Archive for July, 2007

Comments Are Welcome

Friday, July 20th, 2007

I assumed it was self-evident but it now occurs to me that I ought to mention that you can contribute to this web site by adding comments to any of the postings. At the bottom of each announcement is a link that you can use to add your own two cents. We are always interested in hearing from our clients and site visitors.


Think Before You Drink!

Tuesday, July 17th, 2007

This is early warning. Starting sometime in the near future we are going to stop selling bottled water at our studio. I have always been uncomfortable selling bottled water but have considered it a necessity. I no longer believe that. Municipal tap water is actually more highly regulated than bottled water and much bottled water turns out to be nothing more than filtered tap water. Bottled water has become a gigantic industry with many harmful effects on the environment.

Americans went through about 50 billion plastic water bottles last year, 167 for each person. Durable, lightweight containers manufactured just to be discarded. Water bottles are made of totally recyclable polyethylene terephthalate (PET) plastic, so we share responsibility for their impact: Our recycling rate for PET is only 23%, which means we pitch into landfills 38 billion water bottles a year–more than $1 billion worth of plastic.

If you’re like me, you started drinking bottled water largely due to health concerns about the quality of tap water but those fears are unfounded. Bottled water isn’t usually any different or better than tap water.

We buy bottled water because we think it’s healthy. Which it is, of course: Every 12-year-old who buys a bottle of water from a vending machine instead of a 16-ounce Coke is inarguably making a healthier choice. But bottled water isn’t healthier, or safer, than tap water. Indeed, while the United States is the single biggest consumer in the world’s $50 billion bottled-water market, it is the only one of the top four–the others are Brazil, China, and Mexico–that has universally reliable tap water. Tap water in this country, with rare exceptions, is impressively safe. It is monitored constantly, and the test results made public.

Also consider

24% of the bottled water we buy is tap water repackaged by Coke and Pepsi.

Bottled water may seem relatively inexpensive compared to other bottled drinks like juice and soda but it’s outrageously expensive compared to tap.

And for this healthy convenience, we’re paying what amounts to an unbelievable premium. You can buy a half- liter Evian for $1.35–17 ounces of water imported from France for pocket change. That water seems cheap, but only because we aren’t paying attention.
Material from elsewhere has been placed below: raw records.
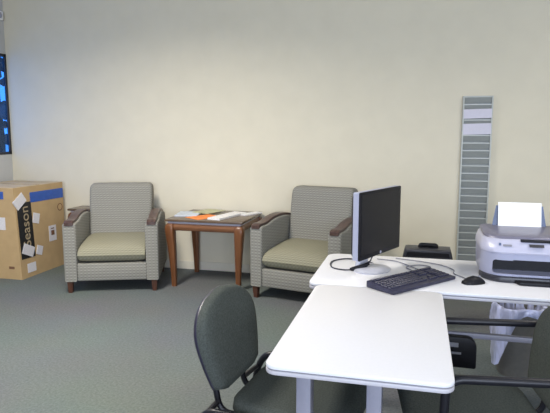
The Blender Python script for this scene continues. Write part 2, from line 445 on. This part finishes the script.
sheet('newspaper', rot_rect(-1.70, 4.88, .13, .46, -14), ZT, .016, 'newsprint', 'folded white newspaper beside the orange flyer', 'newspaper', G)
sheet('brochure', rot_rect(-1.530, 5.08, .09, .22, -30), ZT, .010, 'newsprint', 'white brochure at the right end of the end table', 'brochure', G)

# ------------------------------------------------------------------ cardboard box
BX, BY, BW, BD, BH, LEAN = -3.645, 4.475, .62, .70, .882, .044
t = thing('cardboard_box', (BX, BY, 0), 0, 'tall brown cardboard box with blue tape and white stickers by the left wall', 'box')
# the worn carton leans: its near top corner is pushed to the left
NB = 12
MB().loft([[(-BW-.02*v/NB, 0, BH*v/NB)]+[(-LEAN*(v/NB)*(1-u/NB), BD*u/NB, BH*v/NB) for u in range(NB+1)]+[(-BW, BD, BH*v/NB)] for v in range(NB+1)]).build('carton', 'board', t, 20)
MB().prism([(-BW, .004), (-LEAN-.004, .004), (-LEAN/2-.002, BD/2-.004), (-BW, BD/2-.004)], BH, BH+.004).build('top_flap', 'flap', t, 0)
MB().prism([(-BW, BD/2+.004), (-LEAN/2-.004, BD/2+.004), (-.004, BD-.004), (-BW, BD-.004)], BH, BH+.004).build('top_flap', 'flap', t, 0)
MB().box(-BW+.01, -LEAN/2-.006, BD/2-.035, BD/2+.035, BH+.004, BH+.005).build('packing_tape', 'cleartape', t, 0)
def right_face(y, z):
    """frame on the leaning right face: x out, y along, z up"""
    k = LEAN*z/BH; x = -k*(1-y/BD)
    ey = Vector((k, BD, 0)).normalized(); ez = Vector((-LEAN*(1-y/BD), 0, BH)).normalized(); ex = ey.cross(ez).normalized()
    return Matrix(((ex.x, ey.x, ez.x, x), (ex.y, ey.y, ez.y, y), (ex.z, ey.z, ez.z, z), (0, 0, 0, 1)))
def on_right(y0, y1, z0, z1, name, mat, rot=0, th=.003):
    m = right_face((y0+y1)/2, (z0+z1)/2) @ Matrix.Rotation(R(rot), 4, 'X')
    return MB().box(-.003, th, -(y1-y0)/2, (y1-y0)/2, -(z1-z0)/2, (z1-z0)/2, mat=m).build(name, mat, t, 0)
def on_front(x0, x1, z0, z1, name, mat, rot=0, th=.002):
    m = Matrix.Translation(((x0+x1)/2, 0, (z0+z1)/2)) @ Matrix.Rotation(R(rot), 4, 'Y')
    return MB().box(-(x1-x0)/2, (x1-x0)/2, -th, .001, -(z1-z0)/2, (z1-z0)/2, mat=m).build(name, mat, t, 0)
on_right(.21, BD-.004, .722, .822, 'blue_tape', 'tape')
on_front(-BW+.01, -.155, .775, .848, 'blue_tape', 'tape')
on_right(.022, .215, .19, .735, 'black_label', 'black_label', th=.003)
text_mesh('lettering', 'Season', .145, 'tan_print', t, right_face(.122, .50) @ Matrix(((0, 0, 1, .004), (0, -1, 0, 0), (1, 0, 0, 0), (0, 0, 0, 1))))
on_right(-.01, .14, .70, .80, 'sticker', 'sticker', 35, .007)
on_right(.045, .20, .215, .315, 'sticker', 'sticker', -25, .007)
on_right(.225, .315, .51, .61, 'sticker', 'sticker', -15, .005)
on_right(.445, .555, .29, .45, 'sticker', 'sticker', 0, .004)
on_right(.475, .525, .35, .40, 'print_mark', 'brown_print', 0, .005)
on_right(.475, .525, .415, .425, 'print_mark', 'brown_print', 0, .005)
on_right(.24, .325, .19, .28, 'sticker', 'sticker', -20, .005)
on_right(.09, .21, .045, .135, 'sticker', 'sticker', 0, .004)
on_front(-.225, -.150, .48, .60, 'sticker', 'sticker', 0, .004)
on_front(-.14, -.08, .10, .125, 'print_mark', 'brown_print')
def ring_mark(y, z, r):
    m = right_face(y, z) @ Matrix.Rotation(R(90), 4, 'Y')
    mb = MB(); n = 20
    ro = [(r*math.cos(6.2832*k/n), r*math.sin(6.2832*k/n)) for k in range(n)]
    for k in range(n):
        a, b = ro[k], ro[(k+1) % n]
        mb.prism([a, b, (b[0]*.78, b[1]*.78), (a[0]*.78, a[1]*.78)], -.001, .002, mat=m)
    return mb.build('print_mark', 'brown_print', t, 0)
ring_mark(.64, .625, .04)

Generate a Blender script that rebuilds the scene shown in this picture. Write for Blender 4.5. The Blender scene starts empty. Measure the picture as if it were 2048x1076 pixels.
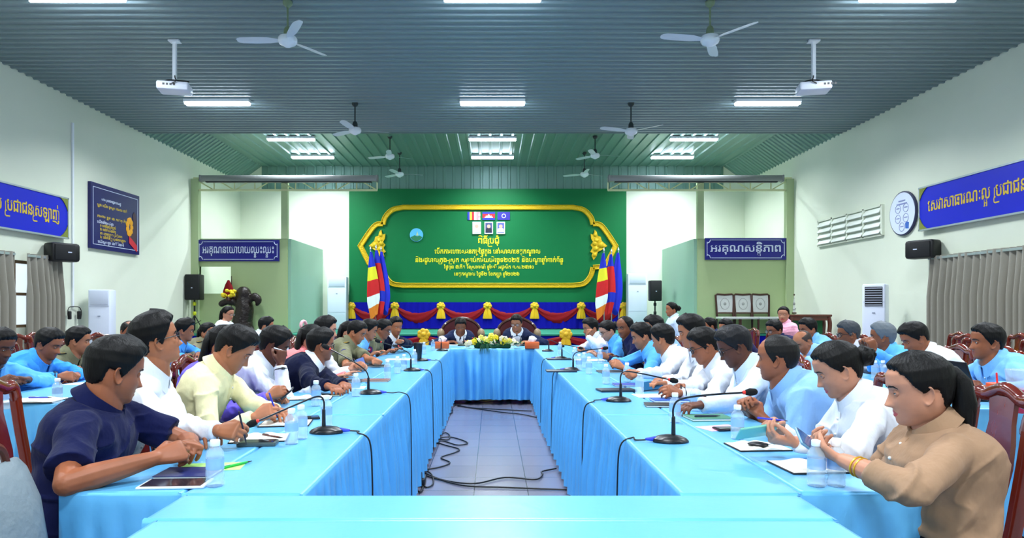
import bpy, bmesh, math, random
import numpy as np
from mathutils import Vector, Matrix

SC = bpy.context.scene
COL = SC.collection
R = math.radians

# ---------------------------------------------------------------- camera
CH = 1.30                       # camera height
F = 1365.0                      # focal length in pixels of the 2048-wide frame
VX, VY = 985.0, 615.0           # vanishing point of the hall's long axis
cd = bpy.data.cameras.new('camera')
cam = bpy.data.objects.new('camera', cd)
COL.objects.link(cam)
cam.location = (0, 0, CH)
cam.rotation_euler = (R(90), 0, 0)
cd.sensor_width = 36.0
cd.sensor_fit = 'HORIZONTAL'
cd.lens = F / 2048 * 36
cd.shift_x = (1024 - VX) / 2048
cd.shift_y = (VY - 538) / 2048
cd.clip_start = 0.05
cd.clip_end = 100
SC.camera = cam

# ---------------------------------------------------------------- world, exposure
w = bpy.data.worlds.new('world')
SC.world = w
w.use_nodes = True
w.node_tree.nodes['Background'].inputs[0].default_value = (0.75, 0.88, 1.0, 1)
w.node_tree.nodes['Background'].inputs[1].default_value = 1.0
vs = SC.view_settings
vs.view_transform = 'Standard'
vs.look = 'None'
vs.gamma = 1.0
vs.use_curve_mapping = False
vs.exposure = 0.8
LAMP_W = 92.0                   # power of one ceiling batten
LAMP_COL = (0.90, 0.96, 1.0)


def lin(c):
    c = np.array(c, float) / 255.0
    return tuple(np.where(c <= 0.04045, c / 12.92, ((c + 0.055) / 1.055) ** 2.4))


def rgba(c):
    return (*lin(c), 1.0)


MATS = {}


def M(name, col, rough=0.5, metal=0.0, spec=0.5, bump=None, noise=None, emit=None, trans=0.0, ior=1.45, sheen=0.0, alpha=1.0, coat=0.0, coatr=0.03, coati=1.5, sheenr=0.5, stretch=(1, 1, 1)):
    """A procedural principled material; col is an sRGB triple."""
    if name in MATS:
        return MATS[name]
    m = bpy.data.materials.new(name)
    m.use_nodes = True
    nt = m.node_tree
    b = nt.nodes['Principled BSDF']
    b.inputs['Base Color'].default_value = rgba(col)
    b.inputs['Roughness'].default_value = rough
    b.inputs['Metallic'].default_value = metal
    b.inputs['Specular IOR Level'].default_value = spec
    b.inputs['Transmission Weight'].default_value = trans
    b.inputs['IOR'].default_value = ior
    b.inputs['Alpha'].default_value = alpha
    b.inputs['Sheen Weight'].default_value = sheen
    b.inputs['Coat Weight'].default_value = coat
    b.inputs['Coat Roughness'].default_value = coatr
    b.inputs['Coat IOR'].default_value = coati
    b.inputs['Sheen Roughness'].default_value = sheenr
    if emit:
        b.inputs['Emission Color'].default_value = rgba(emit[0])
        b.inputs['Emission Strength'].default_value = emit[1]
    if bump or noise:
        tc = nt.nodes.new('ShaderNodeTexCoord')
        mp = nt.nodes.new('ShaderNodeMapping')
        mp.inputs['Scale'].default_value = stretch
        nt.links.new(tc.outputs['Object'], mp.inputs['Vector'])
    if bump:
        n = nt.nodes.new('ShaderNodeTexNoise')
        n.inputs['Scale'].default_value = bump[0]
        n.inputs['Detail'].default_value = 3
        nt.links.new(mp.outputs[0], n.inputs['Vector'])
        bp = nt.nodes.new('ShaderNodeBump')
        bp.inputs['Strength'].default_value = bump[1]
        bp.inputs['Distance'].default_value = bump[2] if len(bump) > 2 else 0.01
        nt.links.new(n.outputs['Fac'], bp.inputs['Height'])
        nt.links.new(bp.outputs[0], b.inputs['Normal'])
    if noise:
        n = nt.nodes.new('ShaderNodeTexNoise')
        n.inputs['Scale'].default_value = noise[0]
        n.inputs['Detail'].default_value = 4
        nt.links.new(mp.outputs[0], n.inputs['Vector'])
        mx = nt.nodes.new('ShaderNodeMix')
        mx.data_type = 'RGBA'
        mx.inputs['A'].default_value = rgba(col)
        mx.inputs['B'].default_value = rgba(noise[1])
        rp = nt.nodes.new('ShaderNodeValToRGB')
        rp.color_ramp.elements[0].position = 0.4
        rp.color_ramp.elements[1].position = 0.62
        nt.links.new(n.outputs['Fac'], rp.inputs['Fac'])
        nt.links.new(rp.outputs['Color'], mx.inputs['Factor'])
        nt.links.new(mx.outputs['Result'], b.inputs['Base Color'])
    MATS[name] = m
    return m


def P(px, py, Y):
    """Point at depth Y seen at pixel (px, py) of the 2048x1076 photograph."""
    return Vector(((px - VX) / F * Y, Y, CH - (py - VY) / F * Y))


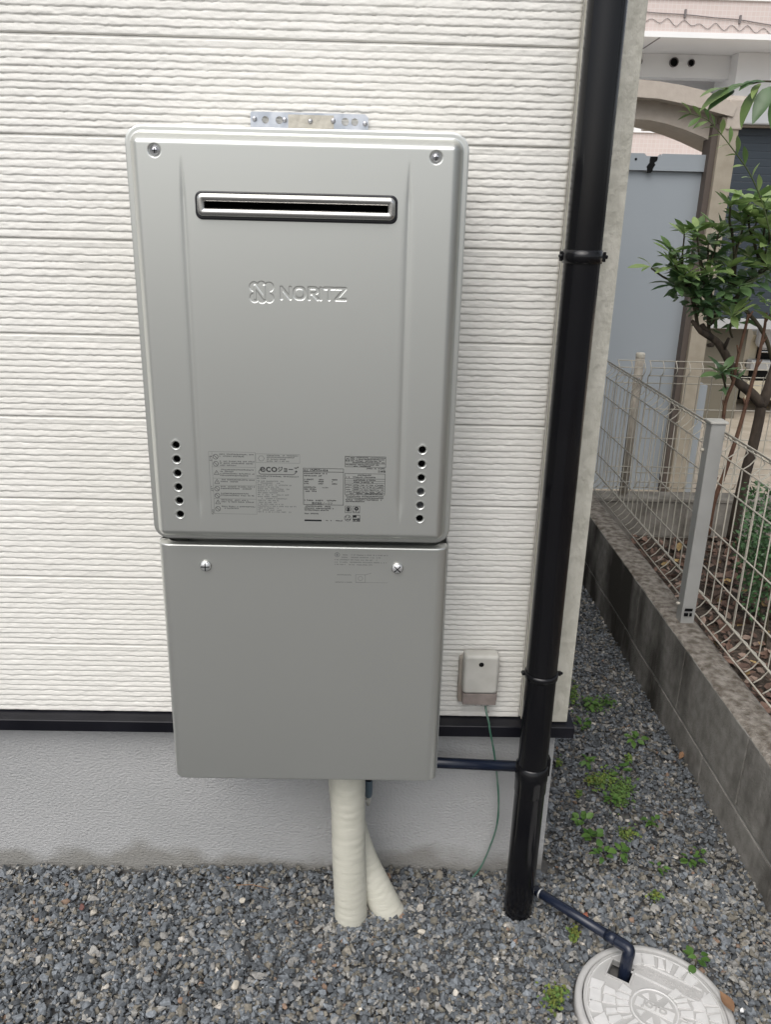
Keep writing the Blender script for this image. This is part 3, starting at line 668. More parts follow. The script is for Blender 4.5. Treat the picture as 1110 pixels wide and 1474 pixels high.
# ------------------------------------------------------------------ pipe cover
CZ0, CZ1, CY = .4145, .8590, -.215
cover = thing('pipe_cover', 'flat grey metal pipe cover hanging directly below the water heater', 'pipe cover', (.0015, 0, CZ0))
PX0, PX1 = -.2325, .2355
def cover_profile(z):
    R = .016; pts = [(PX0, -.190), (PX0, CY + R + .004)]
    pts += [(PX0 + .004 + R - R * math.cos(a) - .004 * (1 - a / (math.pi / 2)) , CY + R - R * math.sin(a)) for a in np.linspace(.15, math.pi / 2, 9)]
    pts += [(x, CY) for x in np.linspace(PX0 + .03, PX1 - .03, 6)]
    pts += [(PX1 - .004 - R + R * math.cos(a) + .004 * (1 - a / (math.pi / 2)), CY + R - R * math.sin(a)) for a in np.linspace(math.pi / 2, .15, 9)]
    pts += [(PX1, CY + R + .004), (PX1, -.190)]
    return [(x, y, z) for x, y in pts]
tr = MB(); A = cover_profile(CZ0); n = len(A)
ZL = [CZ0, CZ0 + .0012, CZ0 + .003, CZ0 + .15, CZ1 - .15, CZ1 - .003, CZ1 - .0012, CZ1]; PR = [p for z in ZL for p in cover_profile(z)]
tr.add(PR, [(j * n + i, j * n + i + 1, (j + 1) * n + i + 1, (j + 1) * n + i) for j in range(len(ZL) - 1) for i in range(n - 1)], 0, True)
# turned-in lips at top and bottom
def inset(P, d, dz): return [((x - .0015) * (1 - d / .23) + .0015, y + d * (1 if y < -.2 else 0), z + dz) for x, y, z in P]
for P, sg in ((cover_profile(CZ1), 1), (A, -1)):
    L = [P, inset(P, .0006, .0012 * sg), inset(P, .0016, .0021 * sg), inset(P, .0030, .0025 * sg), inset(P, .012, .0025 * sg)]; tr.add(sum(L, []), [(j * n + i, j * n + i + 1, (j + 1) * n + i + 1, (j + 1) * n + i) for j in range(4) for i in range(n - 1)], 0, True)
tr.build('front_panel', m_heater, cover)
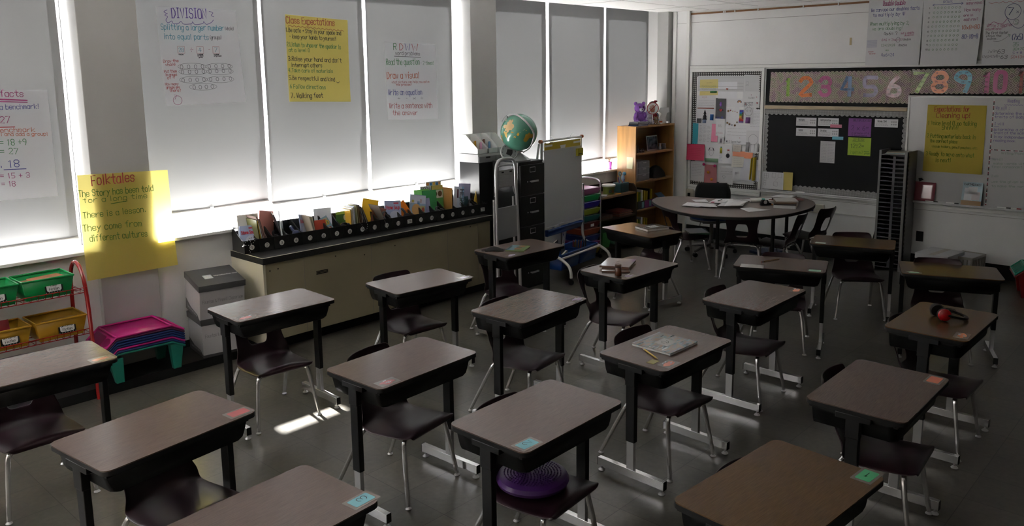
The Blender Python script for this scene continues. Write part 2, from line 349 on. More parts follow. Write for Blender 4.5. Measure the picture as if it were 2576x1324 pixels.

In San Francisco, the municipal water comes from inside Yosemite National Park. It’s so good the EPA doesn’t require San Francisco to filter it. If you bought and drank a bottle of Evian, you could refill that bottle once a day for 10 years, 5 months, and 21 days with San Francisco tap water before that water would cost $1.35. Put another way, if the water we use at home cost what even cheap bottled water costs, our monthly water bills would run $9,000.

These quotes are taken from a lengthy Fast Company article called Message in a Bottle. It largely looks at the issue in economic terms but it also highlights some of the human costs of the bottled water industry.

…in Fiji, a state-of-the-art factory spins out more than a million bottles a day of the hippest bottled water on the U.S. market today, while more than half the people in Fiji do not have safe, reliable drinking water. Which means it is easier for the typical American in Beverly Hills or Baltimore to get a drink of safe, pure, refreshing Fiji water than it is for most people in Fiji.

The author almost sounds like he’s writing for an environmental magazine instead of a business magazine.

Bottled water is not a sin. But it is a choice.

Before we discontinue the sale of bottled water we need to do two things. First is to find an inexpensive source for reusable bottles to accommodate people who come unprepared. The SIGG bottles we sell are great but we don’t want to make you purchase a $15 product just because you were running late and may have left your reusable bottle at home or in the car. I’m looking for something that we will be able to sell for only a couple bucks. The second thing we need to do is replace at least one of the bathroom faucets with something that will allow you to easily refill your bottles. Until then, please don’t purchase bottled water from us unless you absolutely have to and, if you do, please reuse and recycle your disposable water bottles.

[update - we have a filtered water fountain in the yoga room, we found a source for inexpensive re-usable bottles and changed the faucet in one of the bathrooms (not filtered). Cheers.]